• _YOUR TASK_:
Output only the lines running from the line bearing "Generate a Blender" through the line bearing "return (p[:, :1]-450)*RT", character for character.

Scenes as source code
################
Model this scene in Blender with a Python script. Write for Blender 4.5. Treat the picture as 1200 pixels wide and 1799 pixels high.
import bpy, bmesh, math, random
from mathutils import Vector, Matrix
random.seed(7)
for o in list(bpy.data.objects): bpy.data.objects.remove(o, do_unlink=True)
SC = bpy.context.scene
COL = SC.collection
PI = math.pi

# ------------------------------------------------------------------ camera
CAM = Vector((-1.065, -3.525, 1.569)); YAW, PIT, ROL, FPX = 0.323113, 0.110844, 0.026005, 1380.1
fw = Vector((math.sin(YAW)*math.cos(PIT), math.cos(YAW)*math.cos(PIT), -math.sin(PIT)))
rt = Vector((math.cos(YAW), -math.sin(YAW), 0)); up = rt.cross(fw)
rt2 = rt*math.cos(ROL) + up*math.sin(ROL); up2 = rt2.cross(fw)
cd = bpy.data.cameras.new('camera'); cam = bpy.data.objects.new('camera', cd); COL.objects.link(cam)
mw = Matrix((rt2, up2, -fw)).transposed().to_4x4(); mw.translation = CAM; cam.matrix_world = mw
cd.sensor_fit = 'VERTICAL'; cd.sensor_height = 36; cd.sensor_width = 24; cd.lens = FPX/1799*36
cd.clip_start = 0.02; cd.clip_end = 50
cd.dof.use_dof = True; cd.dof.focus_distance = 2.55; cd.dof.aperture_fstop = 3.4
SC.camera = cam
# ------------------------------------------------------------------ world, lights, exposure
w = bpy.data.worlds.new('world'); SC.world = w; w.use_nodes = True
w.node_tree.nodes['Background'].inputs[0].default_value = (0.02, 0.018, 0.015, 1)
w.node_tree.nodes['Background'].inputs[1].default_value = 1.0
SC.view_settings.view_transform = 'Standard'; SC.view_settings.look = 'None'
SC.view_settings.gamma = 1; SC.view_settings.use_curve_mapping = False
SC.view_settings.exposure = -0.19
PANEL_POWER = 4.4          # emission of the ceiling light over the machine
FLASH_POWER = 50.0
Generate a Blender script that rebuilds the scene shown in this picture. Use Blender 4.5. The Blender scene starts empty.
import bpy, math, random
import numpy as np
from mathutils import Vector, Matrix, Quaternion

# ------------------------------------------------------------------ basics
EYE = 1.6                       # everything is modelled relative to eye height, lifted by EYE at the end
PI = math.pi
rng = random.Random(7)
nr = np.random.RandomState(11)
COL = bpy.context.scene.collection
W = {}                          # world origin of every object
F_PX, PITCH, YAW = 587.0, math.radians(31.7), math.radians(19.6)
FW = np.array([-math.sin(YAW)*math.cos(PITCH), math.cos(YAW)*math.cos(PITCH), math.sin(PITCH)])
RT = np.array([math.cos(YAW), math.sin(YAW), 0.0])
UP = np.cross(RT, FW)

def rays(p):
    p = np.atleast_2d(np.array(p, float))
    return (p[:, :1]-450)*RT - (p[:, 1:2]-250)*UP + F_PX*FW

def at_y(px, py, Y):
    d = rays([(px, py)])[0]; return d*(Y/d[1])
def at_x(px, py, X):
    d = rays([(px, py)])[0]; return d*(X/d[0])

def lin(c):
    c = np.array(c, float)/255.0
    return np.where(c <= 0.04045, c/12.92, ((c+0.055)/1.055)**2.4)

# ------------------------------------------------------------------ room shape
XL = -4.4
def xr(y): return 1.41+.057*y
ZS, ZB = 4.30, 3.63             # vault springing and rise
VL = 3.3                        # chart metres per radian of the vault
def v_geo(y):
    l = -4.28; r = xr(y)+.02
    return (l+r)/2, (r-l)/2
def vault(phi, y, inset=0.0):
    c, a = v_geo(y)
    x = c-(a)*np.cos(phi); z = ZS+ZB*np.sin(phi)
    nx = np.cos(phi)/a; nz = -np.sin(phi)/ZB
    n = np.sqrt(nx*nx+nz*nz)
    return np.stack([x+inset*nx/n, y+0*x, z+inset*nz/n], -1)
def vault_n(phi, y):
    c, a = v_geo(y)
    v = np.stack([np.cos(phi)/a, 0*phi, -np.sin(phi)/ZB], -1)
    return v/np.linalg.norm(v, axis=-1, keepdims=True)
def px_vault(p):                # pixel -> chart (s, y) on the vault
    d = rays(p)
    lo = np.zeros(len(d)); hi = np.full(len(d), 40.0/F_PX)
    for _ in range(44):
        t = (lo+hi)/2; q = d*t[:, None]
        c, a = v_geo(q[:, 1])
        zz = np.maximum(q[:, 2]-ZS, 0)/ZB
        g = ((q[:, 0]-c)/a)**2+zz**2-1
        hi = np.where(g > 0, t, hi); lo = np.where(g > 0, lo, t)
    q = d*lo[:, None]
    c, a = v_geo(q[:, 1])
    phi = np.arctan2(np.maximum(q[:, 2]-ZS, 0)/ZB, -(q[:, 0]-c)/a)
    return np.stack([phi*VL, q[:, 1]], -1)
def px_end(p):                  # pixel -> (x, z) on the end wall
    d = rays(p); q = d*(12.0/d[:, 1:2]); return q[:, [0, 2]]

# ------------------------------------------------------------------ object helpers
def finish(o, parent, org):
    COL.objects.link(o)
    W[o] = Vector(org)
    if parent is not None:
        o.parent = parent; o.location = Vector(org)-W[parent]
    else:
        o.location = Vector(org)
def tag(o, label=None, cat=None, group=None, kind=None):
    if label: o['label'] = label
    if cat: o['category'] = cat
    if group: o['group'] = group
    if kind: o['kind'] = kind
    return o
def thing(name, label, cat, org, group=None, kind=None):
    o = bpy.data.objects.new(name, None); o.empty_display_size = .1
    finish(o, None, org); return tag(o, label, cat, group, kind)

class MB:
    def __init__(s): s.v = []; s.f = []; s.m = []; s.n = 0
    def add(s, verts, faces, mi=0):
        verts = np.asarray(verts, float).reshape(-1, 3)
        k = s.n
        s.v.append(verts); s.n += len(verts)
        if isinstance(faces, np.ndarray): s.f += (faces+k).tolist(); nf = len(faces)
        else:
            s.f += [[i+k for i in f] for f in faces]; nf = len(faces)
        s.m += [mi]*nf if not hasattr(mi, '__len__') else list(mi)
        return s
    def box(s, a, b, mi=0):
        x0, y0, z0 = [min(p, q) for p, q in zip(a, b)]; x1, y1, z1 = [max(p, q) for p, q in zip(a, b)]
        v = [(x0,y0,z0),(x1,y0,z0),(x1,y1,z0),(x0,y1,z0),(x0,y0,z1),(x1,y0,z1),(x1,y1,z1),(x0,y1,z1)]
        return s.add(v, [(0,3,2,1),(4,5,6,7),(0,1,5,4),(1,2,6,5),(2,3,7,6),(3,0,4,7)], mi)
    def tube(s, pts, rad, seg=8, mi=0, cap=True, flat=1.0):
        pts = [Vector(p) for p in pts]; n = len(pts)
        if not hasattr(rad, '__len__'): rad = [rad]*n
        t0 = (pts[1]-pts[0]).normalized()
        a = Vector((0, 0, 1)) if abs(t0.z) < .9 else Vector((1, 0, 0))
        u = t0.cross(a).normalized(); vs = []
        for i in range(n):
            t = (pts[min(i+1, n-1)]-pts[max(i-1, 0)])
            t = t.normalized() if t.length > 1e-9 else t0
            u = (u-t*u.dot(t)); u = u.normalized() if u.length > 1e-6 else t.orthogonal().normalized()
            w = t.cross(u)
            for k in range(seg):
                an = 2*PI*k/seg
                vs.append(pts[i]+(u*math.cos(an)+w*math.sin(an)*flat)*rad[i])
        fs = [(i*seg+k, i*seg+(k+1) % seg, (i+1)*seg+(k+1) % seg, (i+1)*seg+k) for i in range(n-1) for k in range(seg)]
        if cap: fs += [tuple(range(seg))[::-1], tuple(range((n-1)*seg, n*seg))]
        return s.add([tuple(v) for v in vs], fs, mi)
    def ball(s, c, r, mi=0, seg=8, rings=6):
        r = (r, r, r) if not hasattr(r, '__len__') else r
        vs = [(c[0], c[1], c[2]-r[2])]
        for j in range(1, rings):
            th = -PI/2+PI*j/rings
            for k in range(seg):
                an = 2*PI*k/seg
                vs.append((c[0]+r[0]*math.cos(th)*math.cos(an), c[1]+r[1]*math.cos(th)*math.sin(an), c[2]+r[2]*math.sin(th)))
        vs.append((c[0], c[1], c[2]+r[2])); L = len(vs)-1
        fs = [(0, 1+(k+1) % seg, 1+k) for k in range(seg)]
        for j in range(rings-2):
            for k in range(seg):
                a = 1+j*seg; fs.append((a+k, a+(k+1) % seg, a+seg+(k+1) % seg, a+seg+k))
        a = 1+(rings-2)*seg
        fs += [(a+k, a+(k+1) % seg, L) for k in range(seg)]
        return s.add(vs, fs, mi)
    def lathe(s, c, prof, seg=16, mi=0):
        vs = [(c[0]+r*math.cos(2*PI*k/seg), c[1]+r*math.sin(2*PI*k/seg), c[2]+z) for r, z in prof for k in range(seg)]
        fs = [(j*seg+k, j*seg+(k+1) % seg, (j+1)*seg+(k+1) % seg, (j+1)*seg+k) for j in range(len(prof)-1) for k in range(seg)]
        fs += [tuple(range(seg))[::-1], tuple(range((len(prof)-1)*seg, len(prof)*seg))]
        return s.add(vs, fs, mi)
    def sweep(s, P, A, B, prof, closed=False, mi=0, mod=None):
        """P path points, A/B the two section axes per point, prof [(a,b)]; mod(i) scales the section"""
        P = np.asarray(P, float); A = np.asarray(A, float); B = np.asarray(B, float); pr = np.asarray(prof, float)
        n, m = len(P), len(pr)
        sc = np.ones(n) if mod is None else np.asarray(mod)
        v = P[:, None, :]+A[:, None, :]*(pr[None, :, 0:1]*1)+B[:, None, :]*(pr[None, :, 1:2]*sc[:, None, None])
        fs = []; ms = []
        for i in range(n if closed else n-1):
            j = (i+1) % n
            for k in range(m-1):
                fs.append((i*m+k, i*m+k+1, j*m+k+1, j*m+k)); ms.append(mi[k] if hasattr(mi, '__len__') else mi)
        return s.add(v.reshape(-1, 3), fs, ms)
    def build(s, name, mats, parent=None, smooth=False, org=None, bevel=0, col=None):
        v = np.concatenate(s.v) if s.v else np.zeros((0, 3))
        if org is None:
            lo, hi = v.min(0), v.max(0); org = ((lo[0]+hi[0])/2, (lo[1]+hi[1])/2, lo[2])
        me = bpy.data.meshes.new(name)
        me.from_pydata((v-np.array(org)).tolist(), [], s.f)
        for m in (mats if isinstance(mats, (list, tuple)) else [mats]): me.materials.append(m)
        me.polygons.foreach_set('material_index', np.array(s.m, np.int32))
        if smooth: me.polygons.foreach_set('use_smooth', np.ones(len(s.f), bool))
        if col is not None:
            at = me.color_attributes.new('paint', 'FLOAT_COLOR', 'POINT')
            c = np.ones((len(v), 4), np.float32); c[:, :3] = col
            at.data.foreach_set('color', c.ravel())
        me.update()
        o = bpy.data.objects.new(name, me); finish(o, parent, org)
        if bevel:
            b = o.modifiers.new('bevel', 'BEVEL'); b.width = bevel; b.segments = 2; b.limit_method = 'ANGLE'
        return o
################
• _COMPLETED TASK_:
Generate a Blender script that rebuilds the scene shown in this picture. Use Blender 4.5. The Blender scene starts empty.
import bpy, math, random
import numpy as np
from mathutils import Vector, Matrix, Quaternion

# ------------------------------------------------------------------ basics
EYE = 1.6                       # everything is modelled relative to eye height, lifted by EYE at the end
PI = math.pi
rng = random.Random(7)
nr = np.random.RandomState(11)
COL = bpy.context.scene.collection
W = {}                          # world origin of every object
F_PX, PITCH, YAW = 587.0, math.radians(31.7), math.radians(19.6)
FW = np.array([-math.sin(YAW)*math.cos(PITCH), math.cos(YAW)*math.cos(PITCH), math.sin(PITCH)])
RT = np.array([math.cos(YAW), math.sin(YAW), 0.0])
UP = np.cross(RT, FW)

def rays(p):
    p = np.atleast_2d(np.array(p, float))
    return (p[:, :1]-450)*RT - (p[:, 1:2]-250)*UP + F_PX*FW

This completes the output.